Les Actions de partenariat pour la prospérité du commerce et pour la coopération sur les chaînes industrielles proposées lors du récent FOCAC ont donné une réponse très claire : le traitement de tarif douanier zéro à 100% des produits exportés vers la Chine par les pays les moins avancés, dont 33 pays africains, démontre la ferme détermination de la Chine à promouvoir une mondialisation égalitaire à travers ses grandes opportunités de marché. La manière de favoriser les pôles de croissance de la coopération industrielle entre la Chine et l’Afrique reste au cœur des relations bilatérales vigoureuses. Pour la Zone de libre-échange continentale africaine, les 30 projets d’interconnexion des infrastructures en Afrique, ainsi que la coopération logistique et financière au profit du développement transrégional sur le continent africain sont toujours les projets privilégiés. L’Initiative pour le développement mondial lancée par le président Xi prend sa forme non seulement dans un grand programme mais aussi dans 1 000 projets de bien-être social « Petits et Beaux ». Ces actions significatives et pionnières rendent visible et tangible la « communauté d’avenir partagé Chine-Afrique de tout temps ».

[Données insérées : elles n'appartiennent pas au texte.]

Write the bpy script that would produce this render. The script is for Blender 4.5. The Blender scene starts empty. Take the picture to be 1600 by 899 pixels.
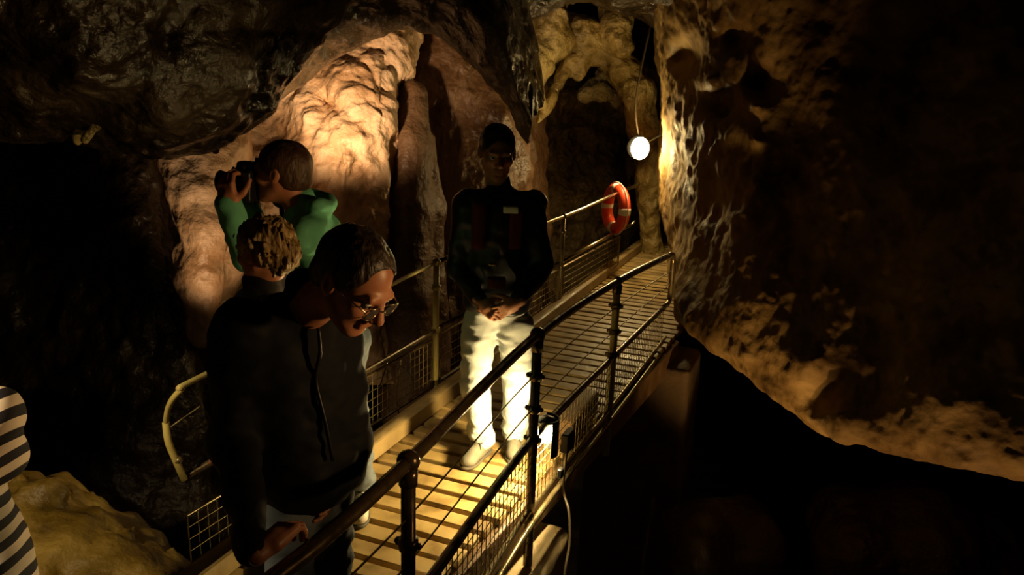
import bpy, math, random
import numpy as np
from mathutils import Vector, Matrix
random.seed(7); rng = np.random.default_rng(11)
S = bpy.context.scene
C = S.collection
V = lambda *a: np.array(a, dtype=float)

# ------------------------------------------------------------------ camera
F = 1244.0; H = 2.0; PITCH = math.radians(15); ROLL = math.radians(2.0)
CAM = V(0, 0, H)
f0 = V(0, math.cos(PITCH), -math.sin(PITCH)); u0 = V(0, math.sin(PITCH), math.cos(PITCH)); r0 = V(1, 0, 0)
cu = math.cos(ROLL)*u0 - math.sin(ROLL)*r0; cr = math.cos(ROLL)*r0 + math.sin(ROLL)*u0
cd = bpy.data.cameras.new('camera'); cam = bpy.data.objects.new('camera', cd); C.objects.link(cam)
cd.sensor_width = 36; cd.lens = 36*F/1600; cd.clip_start = .05
m = Matrix(((cr[0], cu[0], -f0[0], CAM[0]), (cr[1], cu[1], -f0[1], CAM[1]), (cr[2], cu[2], -f0[2], CAM[2]), (0, 0, 0, 1)))
cam.matrix_world = m; S.camera = cam
def ray(px, py): return f0 + ((px-800)/F)*cr - ((py-449.5)/F)*cu
def At(px, py, Z): return CAM + ray(px, py)*Z          # at a distance along the viewing axis
def G(px, py, z=0.): d = ray(px, py); return CAM + d*((z-H)/d[2])   # on a level surface
def W(px, py, Y): d = ray(px, py); return CAM + d*(Y/d[1])          # at a distance down the cave

# ------------------------------------------------------------------ world, exposure
S.view_settings.view_transform = 'Standard'; S.view_settings.look = 'None'
S.view_settings.exposure = 0.0; S.view_settings.gamma = 1.0; S.view_settings.use_curve_mapping = False
wd = bpy.data.worlds.new('world'); S.world = wd; wd.use_nodes = True
wd.node_tree.nodes['Background'].inputs[0].default_value = (.6, .7, 1, 1)
wd.node_tree.nodes['Background'].inputs[1].default_value = 0.0
S.cycles.max_bounces = 5; S.cycles.diffuse_bounces = 3; S.cycles.glossy_bounces = 3
S.cycles.sample_clamp_indirect = 3.0; S.cycles.caustics_reflective = False; S.cycles.caustics_refractive = False
AMBER = (1.0, .72, .30); WARM = (1.0, .66, .36)
def light(name, loc, power, col=AMBER, size=.03, spot=None, aim=None, parent=None, blend=.6):
    l = bpy.data.lights.new(name, 'SPOT' if spot else 'POINT'); l.energy = power; l.color = col; l.shadow_soft_size = size
    o = bpy.data.objects.new(name, l); C.objects.link(o); o.location = loc
    if spot:
        l.spot_size = math.radians(spot); l.spot_blend = blend
        o.rotation_euler = (Vector(aim)-Vector(loc)).to_track_quat('-Z', 'Y').to_euler()
    return o
L_TOP = 62; L_LOW = 72; L_BACK = 330; L_BACK2 = 80; L_UNDER = 180; L_LEFT = 190; L_SIDE = 95

# ------------------------------------------------------------------ noise
LAT = rng.random((48, 48, 48)).astype(np.float32)
def vnoise(P):
    P = np.asarray(P, dtype=np.float64); I = np.floor(P).astype(np.int64); f = P-I; f = f*f*(3-2*f); I %= 48; J = (I+1) % 48
    x, y, z = f[..., 0], f[..., 1], f[..., 2]
    a = lambda i, j, k: LAT[i, j, k]
    x0, y0, z0 = I[..., 0], I[..., 1], I[..., 2]; x1, y1, z1 = J[..., 0], J[..., 1], J[..., 2]
    c00 = a(x0, y0, z0)*(1-x)+a(x1, y0, z0)*x; c10 = a(x0, y1, z0)*(1-x)+a(x1, y1, z0)*x
    c01 = a(x0, y0, z1)*(1-x)+a(x1, y0, z1)*x; c11 = a(x0, y1, z1)*(1-x)+a(x1, y1, z1)*x
    return ((c00*(1-y)+c10*y)*(1-z)+(c01*(1-y)+c11*y)*z)*2-1
def fbm(P, o=4, g=.5):
    P = np.asarray(P, dtype=np.float64); s = 0; a = 1.; t = 0
    for i in range(o): s = s+a*vnoise(P*(2.03**i)+i*7.3); t += a; a *= g
    return s/t

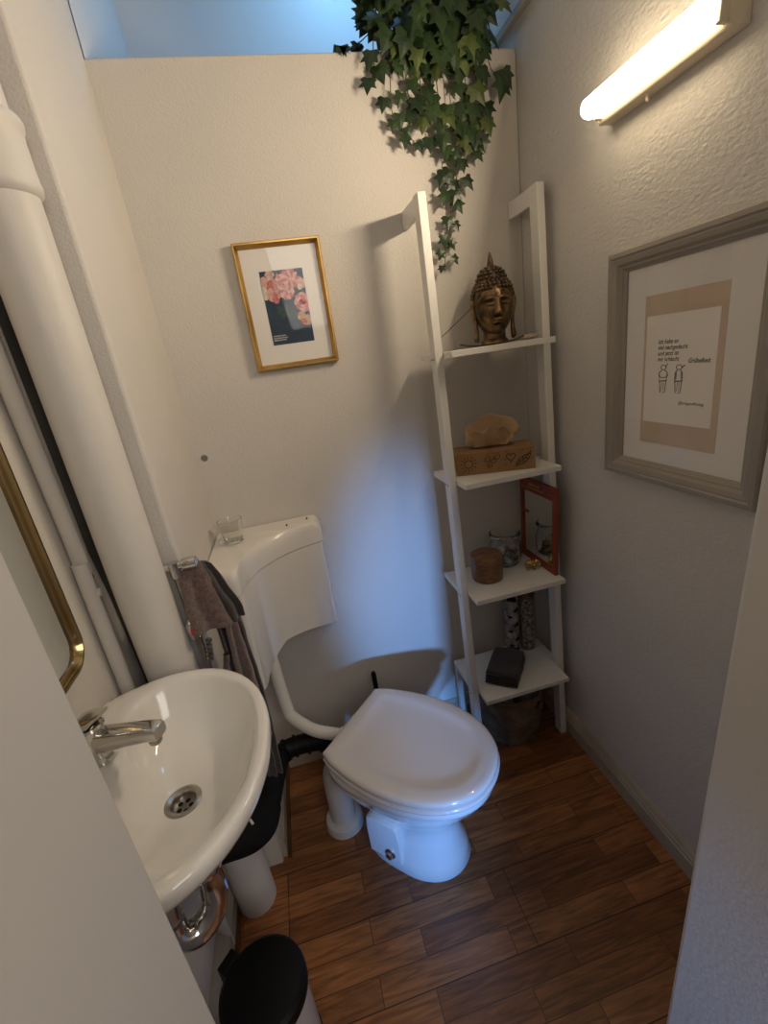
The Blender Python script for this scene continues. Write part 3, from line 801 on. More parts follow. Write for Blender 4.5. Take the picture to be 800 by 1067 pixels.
bm = NB(); lathe(bm, (0, .006, 0), [(.043, 0), (.042, .010), (.034, .018), (.034, .06)], 40)
for v in bm.verts: v.co = bp_(v.co)
obj('neck', bm, M['buddha'], t, smooth=True)
for s in (-1, 1):
    bm = NB()
    tube(bm, [(s * .056, .004, .135), (s * .0605, .002, .128), (s * .061, .002, .108), (s * .0575, .001, .085), (s * .0555, -.001, .062), (s * .056, -.002, .040), (s * .0575, -.004, .022), (s * .053, -.004, .012)],
         [.004, .0095, .009, .0065, .0055, .007, .0085, .004], 14, smooth=5)
    for v in bm.verts: v.co = bp_((v.co.x, v.co.y * 1.0, v.co.z))
    obj('ear', bm, M['buddha'], t, smooth='all')
bm = NB(); ell(bm, (0, .008, .135), (.0600, .0635, .062), 40, 24)
ell(bm, (0, .010, .180), (.042, .044, .038), 32, 18)
for v in list(bm.verts):
    if v.co.z < .132 or (v.co.y < -.03 and v.co.z < .150): 
        v.co.y = max(v.co.y, -.020)
for v in bm.verts: v.co = bp_(v.co)
obj('hair_cap', bm, M['curl'], t, smooth='all')
bm = NB()
def curl(p, r):
    qv = bmesh.ops.create_icosphere(bm, subdivisions=2, radius=r)['verts']
    for v in qv: v.co = v.co + Vector(p)
for row in range(8):
    el = math.radians(4 + row * 9.5)
    rr_ = math.cos(el); n = max(8, int(30 * rr_))
    for k in range(n):
        a = 2 * PI * (k + .5 * (row % 2)) / n
        x, y, z = .0605 * rr_ * math.cos(a), .008 + .0650 * rr_ * math.sin(a), .135 + .062 * math.sin(el)
        if y < -.012 and z < .150 + .010 * (1 - abs(x) / .06): continue
        curl((x, y, z), .0066)
for row in range(5):
    el = math.radians(-8 + row * 19); rr_ = math.cos(el); n = max(5, int(17 * rr_))
    for k in range(n):
        a = 2 * PI * (k + .5 * (row % 2)) / n
        curl((.042 * rr_ * math.cos(a), .010 + .044 * rr_ * math.sin(a), .182 + .037 * math.sin(el)), .0062)
for v in bm.verts: v.co = bp_(v.co)
obj('hair_curls', bm, M['curl'], t, smooth='all')
bm = NB(); lathe(bm, (0, .010, .214), [(.009, 0), (.0105, .006), (.0095, .014), (.008, .024), (.0055, .034), (.003, .042), (.0006, .047)], 20)
for v in bm.verts: v.co = bp_(v.co)
obj('flame_finial', bm, M['curl'], t, smooth=True)

# incense holder, stick, stone
bm = NB(); rr = []
for k in range(15):
    s = k / 14; x = .535 + .20 * s; w = .016 * math.sin(PI * min(1, max(.06, s * .94 + .03))) ** .5; h = .004 + .010 * abs(2 * s - 1) ** 3
    rr.append([(x, 1.292 - w, 1.4905 + h), (x, 1.292 - w * .6, 1.4905 + max(0, h - .004)), (x, 1.292 + w * .6, 1.4905 + max(0, h - .004)), (x, 1.292 + w, 1.4905 + h), (x, 1.292, 1.4935 + max(0, h - .004))])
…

La révolution technologique et la transformation industrielle ne doivent pas être le privilège ou le droit exclusif des seules économies développées. Et l’Afrique a besoin d’une feuille de route praticable et accessible. Par rapport à la coopération économique primaire, un centre de coopération sur les technologies numériques et 20 projets de démonstration du développement numérique sont plus expérimentaux que remarquables. En outre, la modernisation respectueuse de l’environnement a été suffisamment mise en considération, puisque le développement vert est la « marque » de la modernisation.
Avec sa technologie de pointe et sa capacité de production dans l’industrie verte, la Chine jouera sans aucun doute un rôle important en aidant l’Afrique à accélérer la « croissance verte ». D’autre part, afin d’adopter une position protectrice pour l’économie africaine, la Chine appelle au principe de « responsabilités communes mais différenciées ». Dans la lutte contre le changement climatique mondial, les pays développés ont tendance à imposer leurs normes et mesures aux pays du Sud global en promettant de partager la responsabilité par des investissements financiers à des conditions affiliées. Dans de nombreuses circonstances, cela est irréaliste et inefficace. En tant que pays leader au nom du Sud global, la Chine appelle volontairement à une mondialisation inclusive et équitable pour défendre les intérêts du Sud global.
Il est bien urgent pour la Chine, l’Afrique et tous les pays du monde d’améliorer et de renforcer la reconnaissance mutuelle et la connaissance de base des uns et des autres pour favoriser une coopération intégrale plus poussée. En raison du facteur historique de la colonisation, les pays africains sont en grande partie dans l’ombre de la culture de la suprématie blanche. Malgré l’éveil de l’identité culturelle africaine, la plupart des pays africains ont encore besoin d’une mentalité adaptée à ce changement qui ne se produit qu’une fois par siècle. Pour les pays africains, la Chine a été considérée comme une superpuissance économique. Cependant, la reconnaissance mutuelle au sens culturel constituera une base plus solide. Les 60 000 places de formation en faveur notamment des femmes et des jeunes africains, le Programme sino-africain « Route de la Soie culturelle » et des canaux de communication diversifiés pour les échanges interpersonnels visent l’avenir.
Certaines puissances dans le monde ne sont pas compétentes en matière de construction mais sont capables de détruire. La modernisation de l’Afrique, qui ne s’appuyait pas sur la paix ni sur la sécurité, s’est avérée être une prospérité à court terme. Un environnement pacifique et stable doit être une garantie. La promesse de la Chine de donner la priorité à l’Afrique dans la mise en œuvre de l’Initiative pour la Sécurité mondiale (ISM) ouvre une grande marge d’imagination pour la coopération en matière de paix et de sécurité. La Chine ayant acquis une présence mondiale, l’intensification de la coopération en matière de sécurité se manifeste également au service de ses intérêts à l’étranger.
Après la Seconde Guerre mondiale, le système colonial s’est effondré. La Conférence de Bandung de 1955 a prôné l’esprit d’union, d’amitié et de coopération. Dans les années 1960, le Mouvement des non-alignés a adopté les cinq principes de la coexistence pacifique comme principes directeurs. Cependant, le monde du XXe siècle a été largement englouti par le principe hégémonique selon lequel « la force fait le droit ». Dans le monde d’aujourd’hui, les pays en développement, dont la Chine comme représentant, sont bien reconnus en tant que participants importants dans l’ordre mondial en raison de la croissance rapide de leur puissance nationale intégrale. Le monde a désespérément besoin d’un nouvel ordre plus juste, plus inclusif et plus équilibré, auquel la coopération intégrale Chine-Afrique apportera une contribution unique et durable.